The Huskies must use the tournament to prove the Marquette loss was a blip, not a blueprint. Their offensive firepower, led by Alex Karaban‘s efficient 12.9 points per game and the versatile scoring of Solomon Ball (13.9 ppg), is undeniable. But Ball’s late-season cold spell—being held under 10 points in five of his last nine—is a troubling trend UConn cannot afford in March. How quickly Ball and the Huskies flip the switch is the single biggest variable in this tournament.
St. John’s: The Validation Quest
For St. John’s, the mission is clear: prove they belong among the nation’s absolute best. Their record against the very best teams, often called “Quad 1” games, is a pedestrian 4-5. That mark screams “good, but not great” until you watch them play. They’ve often looked like a Final Four team in flashes, powered by the dominant two-way play of Zuby Ejiofor.
Ejiofor isn’t just a scorer (16.0 ppg); he’s a defensive anchor (2 blocks per game) and a gifted passer (3.5 apg) for a frontcourt player. His performance is the leading indicator for St. John’s. To shed the “fraud” label that follows teams with weak records against top-50 opponents, the Red Storm must beat UConn—and do it convincingly. A title without defeating the No. 2 seed would feel hollow to the selection committee and fans alike.
Key Players Who Will Decide Games
Beyond the stars, the tournament will be decided by impact players who can shift a game in 10-minute spurts.
- Zuby Ejiofor (St. John’s): The complete package. He demands double-teams, protects the rim, and facilitates from the high post. His All-America case is built on March.
- Duke Brennan (Villanova): A force of nature inside. Shooting 66% from the field and leading the Big East with 4 offensive rebounds per game, he is the engine for a Villanova team looking to solidify its No. 7 seed.
- Adam Clark (Seton Hall): The ultimate high-risk, high-reward guard. His 2 steals and 4.7 assists per game drive the Pirates’ offense, but his turnover rate is the key variable for a team on the NCAA bubble that must win four games in four days to dance.
- Alex Karaban (UConn): The steady veteran. His 47.9% field goal and 40% three-point shooting provide the consistent floor scoring UConn needs if Ball struggles.
- Solomon Ball (UConn):strong> The X-factor. His ability to break out of his slump and attack the rim with confidence is the Huskies’ potential ignition key.

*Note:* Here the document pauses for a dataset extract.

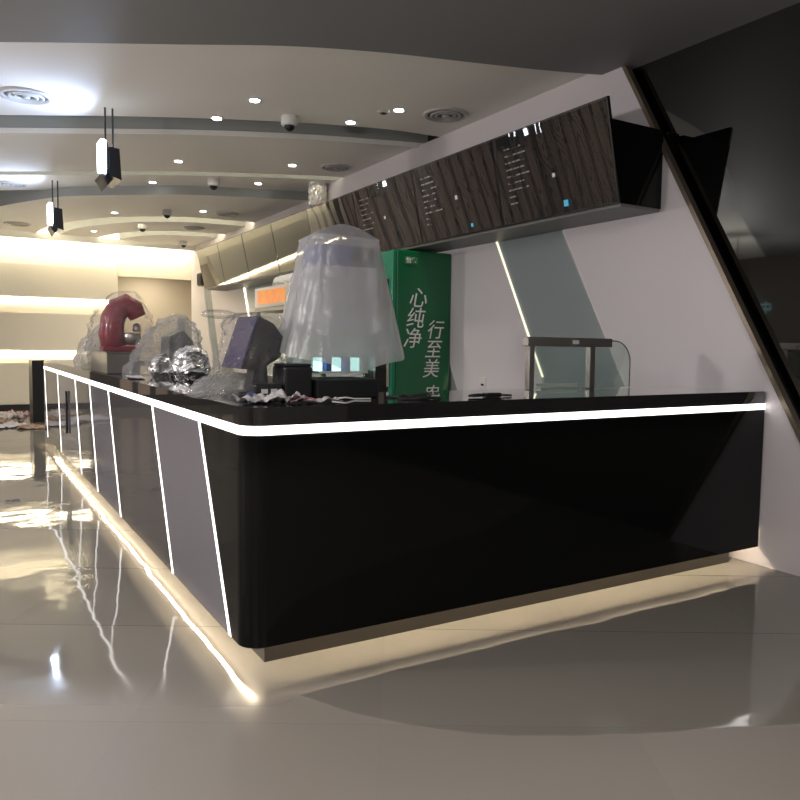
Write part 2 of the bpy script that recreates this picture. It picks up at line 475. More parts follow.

The High-Stakes Bubble: Only Three Bids, Probably
The conference’s bubble story is stark. Beyond the three locks, only Seton Hall even has a plausible route, and it’s a narrow one. The Pirates started spectacularly (10-1 in non-conference) but have lost all six of their games against UConn, St. John’s, and Villanova. That record screams “NIT” unless they storm through the Big East tournament, stealing an automatic bid and complicating the entire at-large picture for other power conferences.
The math is cruel: after placing five teams in the 2025 NCAA bracket, the Big East’s 2026 batch is almost certainly limited to three. An upset champion from the middle of the pack—say, a surging Providence or a gritty Georgetown—would be the only thing that changes that count. Such an outcome would send shockwaves through the selection committee’s final at-large deliberations on Selection Sunday.
The Ultimate Prize: Seeds, Narrative, and Legacy
This tournament is about more than a trophy. For UConn, winning the league title is the fastest path to reclaiming a No. 1 seed in the NCAA tournament, a status they could lose if they slip to a No. 2 and Florida (SEC) or Houston (Big 12) win their conferences. For St. John’s, a title cements their return to powerhouse status and likely secures a No. 4 or 5 seed. For the conference itself, a deep run by its limited representatives is the only way to defend its prestige after a down year.
The stage is set for a dramatic conclusion. The trilogy between UConn and St. John’s is the headliner, but the supporting narratives—UConn’s mental fortitude, St. John’s quest for validation, and the Big East’s fight for relevance—will play out in every possession at Madison Square Garden. The team that best handles the pressure of its specific narrative will likely cut down the nets on Saturday night.